To many this is just Mylor Yacht Harbour, a major yachting and watersports centre where Mylor Creek joins Carrick Roads. With yacht club, large marina, extensive moorings, renowned boatyard and bars and restaurants, that’s understandable. As a result of the Harbour’s success property prices are among Cornwall’s highest and large houses spread along Mylor Creek. However, for others, this is Mylor Churchtown – to distinguish it from Mylor Bridge – and the main interest is the church of St. Mylor, quite unnoticed by much of the boating fraternity. One of Cornwall’s oldest holy sites, the first church is said to have been founded before AD411 when St. Mylor was martyred here. A charming church, set in a steeply sloping churchyard, there are two Norman doorways but the body of the church is essentially of 13th and 15th centuries.
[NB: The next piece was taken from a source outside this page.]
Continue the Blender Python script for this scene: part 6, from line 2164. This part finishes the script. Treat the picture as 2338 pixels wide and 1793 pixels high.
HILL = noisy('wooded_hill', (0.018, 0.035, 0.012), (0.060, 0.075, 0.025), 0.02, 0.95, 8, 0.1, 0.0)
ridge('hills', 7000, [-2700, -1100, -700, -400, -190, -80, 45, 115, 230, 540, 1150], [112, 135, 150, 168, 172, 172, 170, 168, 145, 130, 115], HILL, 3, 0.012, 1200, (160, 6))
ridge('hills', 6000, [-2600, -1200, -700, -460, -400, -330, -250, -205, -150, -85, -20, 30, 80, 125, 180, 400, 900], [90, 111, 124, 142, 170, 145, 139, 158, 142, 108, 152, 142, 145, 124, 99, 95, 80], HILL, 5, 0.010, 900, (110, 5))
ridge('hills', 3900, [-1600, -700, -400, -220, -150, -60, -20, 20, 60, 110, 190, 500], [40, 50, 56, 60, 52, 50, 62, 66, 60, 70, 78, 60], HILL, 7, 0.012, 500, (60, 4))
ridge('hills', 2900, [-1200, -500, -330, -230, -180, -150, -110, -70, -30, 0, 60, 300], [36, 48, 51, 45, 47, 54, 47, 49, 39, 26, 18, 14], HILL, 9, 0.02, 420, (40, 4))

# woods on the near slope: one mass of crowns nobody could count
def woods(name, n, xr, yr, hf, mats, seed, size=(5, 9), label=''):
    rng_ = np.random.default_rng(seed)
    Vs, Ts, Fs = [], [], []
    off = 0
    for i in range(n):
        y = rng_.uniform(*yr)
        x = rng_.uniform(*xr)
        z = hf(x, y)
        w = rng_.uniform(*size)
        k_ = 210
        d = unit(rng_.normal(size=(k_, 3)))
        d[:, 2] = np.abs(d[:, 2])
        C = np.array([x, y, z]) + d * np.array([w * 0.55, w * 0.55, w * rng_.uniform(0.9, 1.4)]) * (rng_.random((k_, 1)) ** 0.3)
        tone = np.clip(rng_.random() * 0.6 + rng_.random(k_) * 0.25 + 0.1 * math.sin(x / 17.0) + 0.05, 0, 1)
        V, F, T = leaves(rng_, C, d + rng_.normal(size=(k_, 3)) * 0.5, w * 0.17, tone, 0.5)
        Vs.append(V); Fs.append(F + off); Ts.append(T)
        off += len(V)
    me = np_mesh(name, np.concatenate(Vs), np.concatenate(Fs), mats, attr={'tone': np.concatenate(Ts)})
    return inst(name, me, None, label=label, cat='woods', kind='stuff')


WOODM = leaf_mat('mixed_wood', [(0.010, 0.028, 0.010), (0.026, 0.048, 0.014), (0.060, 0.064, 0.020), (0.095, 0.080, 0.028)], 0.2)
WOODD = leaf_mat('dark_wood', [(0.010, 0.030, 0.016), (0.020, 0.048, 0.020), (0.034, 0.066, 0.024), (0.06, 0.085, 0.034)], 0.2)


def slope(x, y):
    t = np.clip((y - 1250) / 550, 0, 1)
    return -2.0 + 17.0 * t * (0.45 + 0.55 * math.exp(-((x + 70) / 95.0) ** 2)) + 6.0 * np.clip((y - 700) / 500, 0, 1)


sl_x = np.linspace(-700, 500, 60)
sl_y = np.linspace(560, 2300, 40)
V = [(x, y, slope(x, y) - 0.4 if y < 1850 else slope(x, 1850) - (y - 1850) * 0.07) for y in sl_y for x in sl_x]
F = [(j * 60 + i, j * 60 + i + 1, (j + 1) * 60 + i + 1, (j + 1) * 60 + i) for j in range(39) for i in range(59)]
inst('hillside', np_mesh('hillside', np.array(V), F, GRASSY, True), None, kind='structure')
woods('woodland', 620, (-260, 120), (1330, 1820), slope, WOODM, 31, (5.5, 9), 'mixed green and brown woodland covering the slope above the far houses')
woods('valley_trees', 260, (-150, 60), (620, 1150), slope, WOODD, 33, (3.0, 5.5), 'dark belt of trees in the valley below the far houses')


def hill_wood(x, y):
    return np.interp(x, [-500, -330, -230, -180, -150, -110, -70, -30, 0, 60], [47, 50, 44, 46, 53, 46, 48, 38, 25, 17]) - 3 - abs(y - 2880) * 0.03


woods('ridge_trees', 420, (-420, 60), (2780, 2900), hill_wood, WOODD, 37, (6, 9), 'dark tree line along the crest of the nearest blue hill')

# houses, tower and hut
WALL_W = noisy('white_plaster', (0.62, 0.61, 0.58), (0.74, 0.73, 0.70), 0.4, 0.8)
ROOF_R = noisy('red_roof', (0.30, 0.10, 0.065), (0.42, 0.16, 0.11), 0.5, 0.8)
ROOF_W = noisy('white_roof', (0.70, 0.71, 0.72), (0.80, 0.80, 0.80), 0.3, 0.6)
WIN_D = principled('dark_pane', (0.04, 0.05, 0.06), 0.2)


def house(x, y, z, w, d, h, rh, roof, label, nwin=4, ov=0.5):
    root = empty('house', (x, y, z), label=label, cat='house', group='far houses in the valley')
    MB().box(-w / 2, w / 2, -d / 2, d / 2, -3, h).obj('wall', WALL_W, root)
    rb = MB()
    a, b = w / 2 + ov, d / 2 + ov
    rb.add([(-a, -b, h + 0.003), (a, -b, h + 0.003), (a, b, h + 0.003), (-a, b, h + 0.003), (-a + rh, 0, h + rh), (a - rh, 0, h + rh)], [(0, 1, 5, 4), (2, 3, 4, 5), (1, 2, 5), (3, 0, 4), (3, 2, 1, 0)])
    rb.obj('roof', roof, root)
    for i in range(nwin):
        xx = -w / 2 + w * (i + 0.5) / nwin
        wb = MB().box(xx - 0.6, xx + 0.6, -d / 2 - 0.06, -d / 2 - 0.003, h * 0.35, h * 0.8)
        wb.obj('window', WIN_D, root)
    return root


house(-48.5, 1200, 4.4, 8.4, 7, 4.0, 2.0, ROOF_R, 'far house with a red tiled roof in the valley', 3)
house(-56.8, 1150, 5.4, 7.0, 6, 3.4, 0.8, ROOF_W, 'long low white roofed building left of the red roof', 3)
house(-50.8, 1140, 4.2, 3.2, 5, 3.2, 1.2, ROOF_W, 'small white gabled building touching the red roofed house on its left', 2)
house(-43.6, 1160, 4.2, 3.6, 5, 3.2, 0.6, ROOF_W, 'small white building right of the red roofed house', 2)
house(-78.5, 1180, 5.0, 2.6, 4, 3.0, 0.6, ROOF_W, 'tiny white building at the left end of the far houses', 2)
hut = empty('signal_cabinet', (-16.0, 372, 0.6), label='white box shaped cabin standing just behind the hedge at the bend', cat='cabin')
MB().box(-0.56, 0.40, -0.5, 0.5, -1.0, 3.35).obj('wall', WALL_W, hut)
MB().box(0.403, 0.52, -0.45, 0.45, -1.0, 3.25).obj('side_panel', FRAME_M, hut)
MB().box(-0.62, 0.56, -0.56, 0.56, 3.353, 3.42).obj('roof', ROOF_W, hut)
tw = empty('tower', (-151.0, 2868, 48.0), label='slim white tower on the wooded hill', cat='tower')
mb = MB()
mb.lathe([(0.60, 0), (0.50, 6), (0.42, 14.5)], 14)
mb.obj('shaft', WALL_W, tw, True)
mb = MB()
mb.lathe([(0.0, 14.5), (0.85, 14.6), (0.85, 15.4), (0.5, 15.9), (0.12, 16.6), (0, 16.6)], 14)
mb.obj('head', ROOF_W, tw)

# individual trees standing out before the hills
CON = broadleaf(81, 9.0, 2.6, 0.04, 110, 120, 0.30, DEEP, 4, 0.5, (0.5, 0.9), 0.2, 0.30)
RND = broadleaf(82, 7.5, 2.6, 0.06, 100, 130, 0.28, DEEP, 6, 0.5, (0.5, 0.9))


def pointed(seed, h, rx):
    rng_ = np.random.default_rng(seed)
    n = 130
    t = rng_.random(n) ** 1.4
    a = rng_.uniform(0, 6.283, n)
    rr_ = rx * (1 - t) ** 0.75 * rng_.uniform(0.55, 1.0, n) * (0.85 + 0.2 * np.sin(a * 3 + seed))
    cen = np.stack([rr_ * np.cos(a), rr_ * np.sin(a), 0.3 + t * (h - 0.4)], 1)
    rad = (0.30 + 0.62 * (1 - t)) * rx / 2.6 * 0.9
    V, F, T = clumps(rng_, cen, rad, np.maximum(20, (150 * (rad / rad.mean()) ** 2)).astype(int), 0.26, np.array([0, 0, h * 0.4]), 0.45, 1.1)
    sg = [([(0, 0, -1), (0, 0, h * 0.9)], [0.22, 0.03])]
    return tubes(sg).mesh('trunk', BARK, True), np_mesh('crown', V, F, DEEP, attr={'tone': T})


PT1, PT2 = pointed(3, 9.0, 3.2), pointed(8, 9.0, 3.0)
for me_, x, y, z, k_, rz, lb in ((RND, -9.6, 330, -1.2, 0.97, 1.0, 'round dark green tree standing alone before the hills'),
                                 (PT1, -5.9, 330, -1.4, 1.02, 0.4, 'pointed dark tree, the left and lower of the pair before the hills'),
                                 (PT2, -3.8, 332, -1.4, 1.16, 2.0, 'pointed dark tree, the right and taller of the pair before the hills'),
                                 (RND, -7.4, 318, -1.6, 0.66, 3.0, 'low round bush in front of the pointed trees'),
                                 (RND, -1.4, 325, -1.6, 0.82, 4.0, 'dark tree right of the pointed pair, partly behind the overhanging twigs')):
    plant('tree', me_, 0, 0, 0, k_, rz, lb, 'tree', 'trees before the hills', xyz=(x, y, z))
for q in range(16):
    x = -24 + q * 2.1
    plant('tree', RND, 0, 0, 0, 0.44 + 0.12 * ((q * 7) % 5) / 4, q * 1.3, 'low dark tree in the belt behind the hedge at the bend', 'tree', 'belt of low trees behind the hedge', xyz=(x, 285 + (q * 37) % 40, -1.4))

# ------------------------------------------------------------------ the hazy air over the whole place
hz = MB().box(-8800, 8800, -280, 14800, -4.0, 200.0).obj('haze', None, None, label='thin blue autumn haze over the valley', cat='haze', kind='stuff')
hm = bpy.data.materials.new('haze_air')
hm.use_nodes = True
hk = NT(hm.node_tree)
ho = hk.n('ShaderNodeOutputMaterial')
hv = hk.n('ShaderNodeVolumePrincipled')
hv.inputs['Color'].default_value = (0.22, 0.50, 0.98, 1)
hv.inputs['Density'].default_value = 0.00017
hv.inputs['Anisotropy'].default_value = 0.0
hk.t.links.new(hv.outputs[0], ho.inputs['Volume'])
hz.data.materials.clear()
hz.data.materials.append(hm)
There are remains of a 15th century painted rood screen, an Elizabethan pulpit and a puzzling priest’s chair, reputed to have come from nearby Glasney College, closed when Henry VIII dissolved the monasteries, of 1000 year old Irish bog oak with Norse carving and Tudor panelling. The churchyard, lych gate at the top, small iron gate on the quay, is most enjoyable, Steeply sloping, it contains a free standing bell tower, St. Mylor’s holy well, a Cornish Cross that, if the whole shaft were visible, would stand 17’ 6” high, fine wild flowers, and ancient tombstones, one commemorating the 200 who died when Queen was wrecked on Trefusis Point.